February was cold and dry. Colder, but not quite drier than January. Total rainfall was 38.4mm, whilst our 80 year February average here is 82.6mm. Sunshine was deficient with 98 hours. The average temperature over the 28 days was 4.8°C, which is cold because the long–term average is 7.5°C. Fascinatingly it tried to snow no less than 6 times, twice from 11th – 20th and 4 times during the last 8 days. This caused a lot of excitement and brought out the photographers, but the snow did not settle. It was this last period that created most of the cold weather statistics. We had the coldest night of the winter so far at –5.8°C. It was the second coldest recorded average temperature for these 8 days over the last 80 years. It was no less than 6.2°C lower than the average. The hottest day from 21st – 28th was 9.2°C on 26th.
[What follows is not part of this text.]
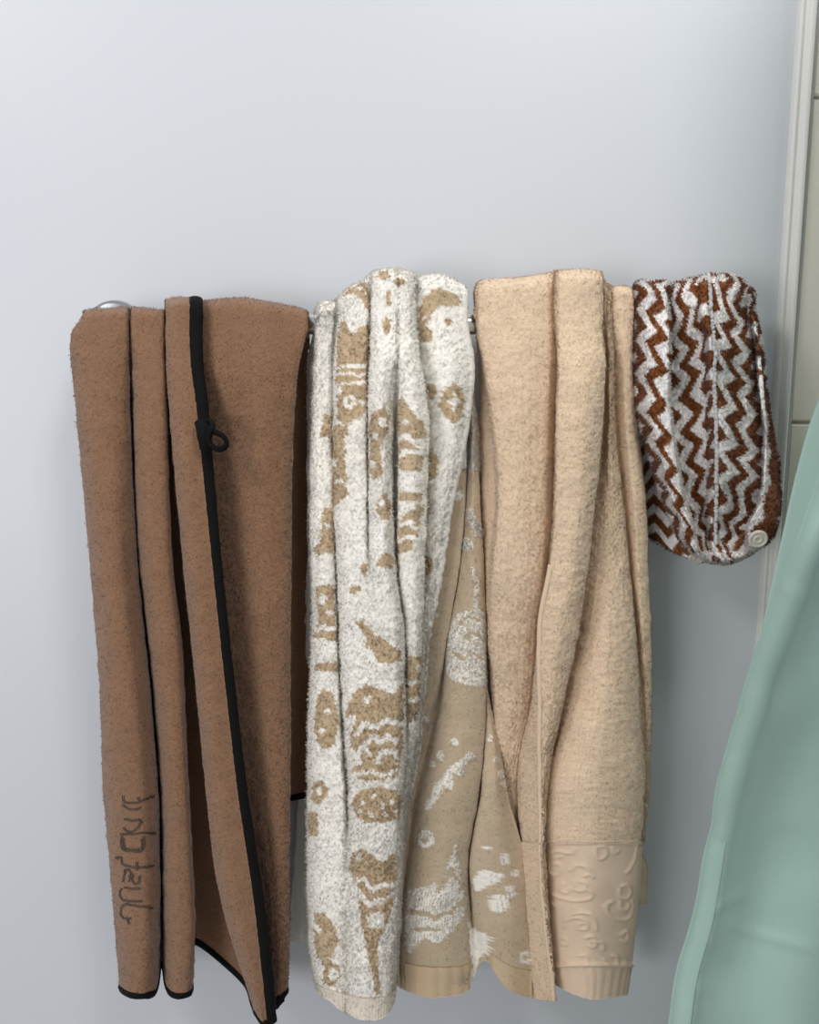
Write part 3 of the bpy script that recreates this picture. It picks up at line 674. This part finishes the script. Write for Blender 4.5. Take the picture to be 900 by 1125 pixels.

March was neatly described by Météo France as “the month of all excesses”. Rainfall was again deficient with a total of 38.2mm (identical almost to February). Sunshine was just 5% deficient but none the less totalled 176 hours. The average of the temperatures over the 31 days was 9.8°C. The month started bitterly cold, with 7 nights frost during the first 10 days and –8.4°C on the night of 1st, which far outstripped the previous coldest of –5.8°C in February. This –8.4°C and –6.6°C on 2nd were record lows for those particular dates since records began here. The coldest night ever recorded any time in March is –9.9°C on 6th March 1971. Then Bordeaux jumped from winter to summer without pausing for spring. On night of 13th it was –2.1°C and on the day of 15th it rocketed up to + 22.6°C. On 16th it reached 25°C and on 20th came the hottest day of the month at 26.8°C. This again was an absolute record high for this date since 1920, when official records were kept by Météo France. The absolute record temperature for any March day here is 27.7°C on 25th March 1981. Remember that we have not yet had the period either of the Ice Saints (Mamert, Pancrace and Servais), 11th – 13th may, or of the “red moon” or “lune rousse”, which is late this year, from 1st – 31st May. Frost danger is therefore still very much with us, especially as the ultra warm spell brought on bud break on some young Merlot vines during the last week of the month. Our water situation is serious, but if you look at the Rhone Valley statistics, not as serious as others. However we do badly need rain. The vine is healthy and springing to life. It is high time that Bordeaux showed some optimism and stopped wallowing in gloom and self pity!